*GIVEN EXERCISE:* Repeat verbatim only the lines from the opening of the material below through the one that contains "V = Vector; PI = math.pi".
══ GIVEN INFORMATION
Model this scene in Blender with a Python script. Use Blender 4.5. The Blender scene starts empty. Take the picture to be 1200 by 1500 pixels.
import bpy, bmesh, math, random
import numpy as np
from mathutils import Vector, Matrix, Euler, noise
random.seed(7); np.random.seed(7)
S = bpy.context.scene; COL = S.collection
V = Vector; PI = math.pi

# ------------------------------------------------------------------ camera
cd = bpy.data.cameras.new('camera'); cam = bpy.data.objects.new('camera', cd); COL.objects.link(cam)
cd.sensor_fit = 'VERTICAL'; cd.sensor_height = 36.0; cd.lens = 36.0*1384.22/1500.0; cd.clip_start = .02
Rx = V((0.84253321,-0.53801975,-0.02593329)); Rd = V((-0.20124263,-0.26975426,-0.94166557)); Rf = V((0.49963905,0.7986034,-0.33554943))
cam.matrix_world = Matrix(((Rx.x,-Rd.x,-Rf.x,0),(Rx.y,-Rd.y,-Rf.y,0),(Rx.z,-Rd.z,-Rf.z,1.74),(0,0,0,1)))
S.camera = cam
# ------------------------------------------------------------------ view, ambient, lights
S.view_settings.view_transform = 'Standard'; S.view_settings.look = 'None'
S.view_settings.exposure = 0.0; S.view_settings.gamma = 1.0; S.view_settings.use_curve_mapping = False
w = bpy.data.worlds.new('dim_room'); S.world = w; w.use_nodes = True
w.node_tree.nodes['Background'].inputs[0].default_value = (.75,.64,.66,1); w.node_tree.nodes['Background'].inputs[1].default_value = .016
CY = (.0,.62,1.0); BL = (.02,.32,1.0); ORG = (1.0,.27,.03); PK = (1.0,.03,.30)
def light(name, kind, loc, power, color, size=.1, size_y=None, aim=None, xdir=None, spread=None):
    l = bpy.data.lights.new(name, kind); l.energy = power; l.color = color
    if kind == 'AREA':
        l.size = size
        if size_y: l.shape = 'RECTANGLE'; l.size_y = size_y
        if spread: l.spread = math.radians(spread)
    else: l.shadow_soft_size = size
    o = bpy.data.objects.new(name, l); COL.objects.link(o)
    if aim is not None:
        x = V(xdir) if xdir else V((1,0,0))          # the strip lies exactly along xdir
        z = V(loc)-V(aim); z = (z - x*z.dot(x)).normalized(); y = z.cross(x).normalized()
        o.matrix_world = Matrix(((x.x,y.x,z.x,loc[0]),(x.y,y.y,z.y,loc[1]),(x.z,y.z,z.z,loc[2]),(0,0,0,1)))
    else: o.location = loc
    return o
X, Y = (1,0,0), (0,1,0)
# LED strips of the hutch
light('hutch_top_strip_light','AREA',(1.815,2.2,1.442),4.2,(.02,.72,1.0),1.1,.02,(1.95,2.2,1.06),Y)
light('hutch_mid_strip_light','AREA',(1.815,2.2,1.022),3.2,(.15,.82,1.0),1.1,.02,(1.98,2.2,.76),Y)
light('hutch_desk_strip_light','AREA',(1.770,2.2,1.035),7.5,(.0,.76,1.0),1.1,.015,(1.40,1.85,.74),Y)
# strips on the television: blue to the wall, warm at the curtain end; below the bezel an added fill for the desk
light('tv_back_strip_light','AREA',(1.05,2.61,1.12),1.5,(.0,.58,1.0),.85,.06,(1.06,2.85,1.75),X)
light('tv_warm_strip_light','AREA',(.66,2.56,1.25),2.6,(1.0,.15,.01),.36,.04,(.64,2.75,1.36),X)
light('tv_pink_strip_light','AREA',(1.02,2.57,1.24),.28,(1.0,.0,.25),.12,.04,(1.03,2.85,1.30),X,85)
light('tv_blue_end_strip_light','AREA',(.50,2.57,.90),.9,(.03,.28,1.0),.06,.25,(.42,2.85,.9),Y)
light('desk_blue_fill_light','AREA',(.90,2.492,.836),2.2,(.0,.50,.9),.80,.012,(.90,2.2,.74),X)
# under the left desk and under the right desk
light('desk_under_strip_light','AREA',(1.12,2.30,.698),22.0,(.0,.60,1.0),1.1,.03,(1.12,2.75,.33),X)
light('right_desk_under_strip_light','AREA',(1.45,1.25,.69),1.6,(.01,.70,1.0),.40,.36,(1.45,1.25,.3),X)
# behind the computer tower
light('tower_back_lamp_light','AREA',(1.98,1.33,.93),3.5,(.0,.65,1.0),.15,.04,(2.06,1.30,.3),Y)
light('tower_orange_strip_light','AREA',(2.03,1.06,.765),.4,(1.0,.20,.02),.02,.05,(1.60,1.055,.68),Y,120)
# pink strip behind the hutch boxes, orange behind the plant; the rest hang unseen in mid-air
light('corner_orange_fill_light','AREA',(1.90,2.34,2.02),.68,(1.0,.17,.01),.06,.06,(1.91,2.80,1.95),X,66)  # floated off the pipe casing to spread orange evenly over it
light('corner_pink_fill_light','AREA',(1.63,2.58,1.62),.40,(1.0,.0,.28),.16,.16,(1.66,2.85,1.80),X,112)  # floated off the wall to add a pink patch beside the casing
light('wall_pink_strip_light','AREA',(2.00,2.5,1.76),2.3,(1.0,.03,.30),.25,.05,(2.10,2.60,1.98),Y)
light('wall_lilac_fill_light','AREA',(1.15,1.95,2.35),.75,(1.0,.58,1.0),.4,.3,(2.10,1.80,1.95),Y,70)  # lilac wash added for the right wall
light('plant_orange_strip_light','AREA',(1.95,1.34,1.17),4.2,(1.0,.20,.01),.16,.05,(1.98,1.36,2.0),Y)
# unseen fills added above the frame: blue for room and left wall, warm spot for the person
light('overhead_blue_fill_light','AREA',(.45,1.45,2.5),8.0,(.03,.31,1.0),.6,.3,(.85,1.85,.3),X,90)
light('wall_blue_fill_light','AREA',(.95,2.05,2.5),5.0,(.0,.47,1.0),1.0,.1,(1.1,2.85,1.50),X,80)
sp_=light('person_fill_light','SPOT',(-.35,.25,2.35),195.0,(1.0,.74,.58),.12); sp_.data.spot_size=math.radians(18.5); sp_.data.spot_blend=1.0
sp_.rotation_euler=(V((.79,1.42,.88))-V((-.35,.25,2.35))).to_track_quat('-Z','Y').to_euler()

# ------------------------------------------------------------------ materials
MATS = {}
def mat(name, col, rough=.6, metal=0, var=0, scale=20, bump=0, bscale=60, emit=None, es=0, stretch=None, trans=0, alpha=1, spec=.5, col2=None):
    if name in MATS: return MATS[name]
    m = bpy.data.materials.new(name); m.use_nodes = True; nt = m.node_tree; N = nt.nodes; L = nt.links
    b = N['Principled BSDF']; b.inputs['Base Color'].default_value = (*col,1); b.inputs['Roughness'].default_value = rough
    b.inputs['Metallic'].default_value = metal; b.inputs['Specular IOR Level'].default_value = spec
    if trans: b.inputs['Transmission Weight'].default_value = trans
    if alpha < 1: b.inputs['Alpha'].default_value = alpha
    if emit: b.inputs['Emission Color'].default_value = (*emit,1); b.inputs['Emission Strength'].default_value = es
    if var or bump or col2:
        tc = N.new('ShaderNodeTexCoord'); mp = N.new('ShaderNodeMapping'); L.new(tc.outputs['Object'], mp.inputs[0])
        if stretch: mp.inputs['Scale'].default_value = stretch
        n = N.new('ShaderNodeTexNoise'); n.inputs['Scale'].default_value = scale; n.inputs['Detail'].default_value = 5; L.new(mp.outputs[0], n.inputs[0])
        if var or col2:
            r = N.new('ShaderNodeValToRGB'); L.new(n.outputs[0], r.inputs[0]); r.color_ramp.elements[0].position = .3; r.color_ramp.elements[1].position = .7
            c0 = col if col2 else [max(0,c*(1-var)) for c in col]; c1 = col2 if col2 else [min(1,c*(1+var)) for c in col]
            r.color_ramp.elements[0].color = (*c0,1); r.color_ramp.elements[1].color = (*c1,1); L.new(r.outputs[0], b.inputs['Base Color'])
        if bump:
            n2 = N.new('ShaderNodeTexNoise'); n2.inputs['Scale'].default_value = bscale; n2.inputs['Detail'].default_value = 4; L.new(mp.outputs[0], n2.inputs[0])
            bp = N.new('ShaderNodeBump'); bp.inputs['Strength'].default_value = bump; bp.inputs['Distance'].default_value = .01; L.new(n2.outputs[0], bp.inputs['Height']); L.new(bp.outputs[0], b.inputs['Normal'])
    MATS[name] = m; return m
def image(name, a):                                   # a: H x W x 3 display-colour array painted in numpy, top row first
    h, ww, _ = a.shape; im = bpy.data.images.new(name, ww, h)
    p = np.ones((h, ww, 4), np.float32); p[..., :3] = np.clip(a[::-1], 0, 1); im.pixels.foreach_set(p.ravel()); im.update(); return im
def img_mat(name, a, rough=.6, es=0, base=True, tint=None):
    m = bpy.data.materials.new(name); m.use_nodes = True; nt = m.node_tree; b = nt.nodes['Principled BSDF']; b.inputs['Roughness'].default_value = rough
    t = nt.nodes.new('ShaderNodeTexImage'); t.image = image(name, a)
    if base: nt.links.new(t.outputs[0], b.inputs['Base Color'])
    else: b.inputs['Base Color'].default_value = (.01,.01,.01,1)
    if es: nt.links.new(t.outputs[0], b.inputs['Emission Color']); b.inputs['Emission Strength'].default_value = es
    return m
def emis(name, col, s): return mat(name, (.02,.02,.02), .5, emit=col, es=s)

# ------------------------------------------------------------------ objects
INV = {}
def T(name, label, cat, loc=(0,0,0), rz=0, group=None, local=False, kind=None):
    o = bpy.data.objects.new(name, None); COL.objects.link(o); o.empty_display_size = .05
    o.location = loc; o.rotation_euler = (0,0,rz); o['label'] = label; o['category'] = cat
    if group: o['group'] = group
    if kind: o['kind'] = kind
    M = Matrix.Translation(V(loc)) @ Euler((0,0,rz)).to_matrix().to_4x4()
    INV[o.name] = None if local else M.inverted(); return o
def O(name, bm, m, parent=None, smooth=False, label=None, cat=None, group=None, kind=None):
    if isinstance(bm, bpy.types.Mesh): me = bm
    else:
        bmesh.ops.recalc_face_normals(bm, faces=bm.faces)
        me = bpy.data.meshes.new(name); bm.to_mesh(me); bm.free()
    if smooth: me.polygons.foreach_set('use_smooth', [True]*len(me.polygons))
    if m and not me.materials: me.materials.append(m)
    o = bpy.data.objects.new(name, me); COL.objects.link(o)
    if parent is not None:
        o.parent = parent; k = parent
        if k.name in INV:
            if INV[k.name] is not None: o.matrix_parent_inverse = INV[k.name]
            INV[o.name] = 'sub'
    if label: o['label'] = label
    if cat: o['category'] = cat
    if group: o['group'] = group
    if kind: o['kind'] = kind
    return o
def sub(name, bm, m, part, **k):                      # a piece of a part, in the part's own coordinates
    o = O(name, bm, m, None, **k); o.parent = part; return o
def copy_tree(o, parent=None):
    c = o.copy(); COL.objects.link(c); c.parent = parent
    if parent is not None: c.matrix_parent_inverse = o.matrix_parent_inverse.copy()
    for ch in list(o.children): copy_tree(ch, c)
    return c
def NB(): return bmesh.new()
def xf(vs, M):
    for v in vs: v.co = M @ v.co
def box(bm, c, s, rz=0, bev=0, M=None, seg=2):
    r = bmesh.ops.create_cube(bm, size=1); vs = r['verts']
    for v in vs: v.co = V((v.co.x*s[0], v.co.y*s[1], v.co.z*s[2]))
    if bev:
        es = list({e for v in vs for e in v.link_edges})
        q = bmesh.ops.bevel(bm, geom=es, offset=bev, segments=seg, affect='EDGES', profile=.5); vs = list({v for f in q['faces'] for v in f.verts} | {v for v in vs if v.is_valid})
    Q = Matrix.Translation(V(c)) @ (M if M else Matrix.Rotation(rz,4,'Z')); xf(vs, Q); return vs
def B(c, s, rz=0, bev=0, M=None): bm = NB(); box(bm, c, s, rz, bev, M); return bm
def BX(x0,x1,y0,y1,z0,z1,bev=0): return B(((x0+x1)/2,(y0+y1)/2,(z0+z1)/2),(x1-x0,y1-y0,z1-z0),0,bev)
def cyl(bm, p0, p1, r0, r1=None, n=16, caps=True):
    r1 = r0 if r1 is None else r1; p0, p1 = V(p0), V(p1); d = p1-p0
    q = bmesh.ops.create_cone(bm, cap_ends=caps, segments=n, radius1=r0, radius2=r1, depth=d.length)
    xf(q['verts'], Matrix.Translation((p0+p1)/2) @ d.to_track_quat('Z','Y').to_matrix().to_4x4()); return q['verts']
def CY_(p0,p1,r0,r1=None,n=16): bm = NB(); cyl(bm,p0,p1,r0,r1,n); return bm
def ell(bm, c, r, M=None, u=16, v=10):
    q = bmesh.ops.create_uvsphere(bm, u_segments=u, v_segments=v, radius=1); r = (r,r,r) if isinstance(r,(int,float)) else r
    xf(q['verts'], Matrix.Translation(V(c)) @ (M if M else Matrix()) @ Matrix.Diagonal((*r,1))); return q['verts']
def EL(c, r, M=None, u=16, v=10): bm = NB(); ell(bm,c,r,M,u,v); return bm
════
*ANSWER TO THE EXERCISE:*
Model this scene in Blender with a Python script. Use Blender 4.5. The Blender scene starts empty. Take the picture to be 1200 by 1500 pixels.
import bpy, bmesh, math, random
import numpy as np
from mathutils import Vector, Matrix, Euler, noise
random.seed(7); np.random.seed(7)
S = bpy.context.scene; COL = S.collection
V = Vector; PI = math.pi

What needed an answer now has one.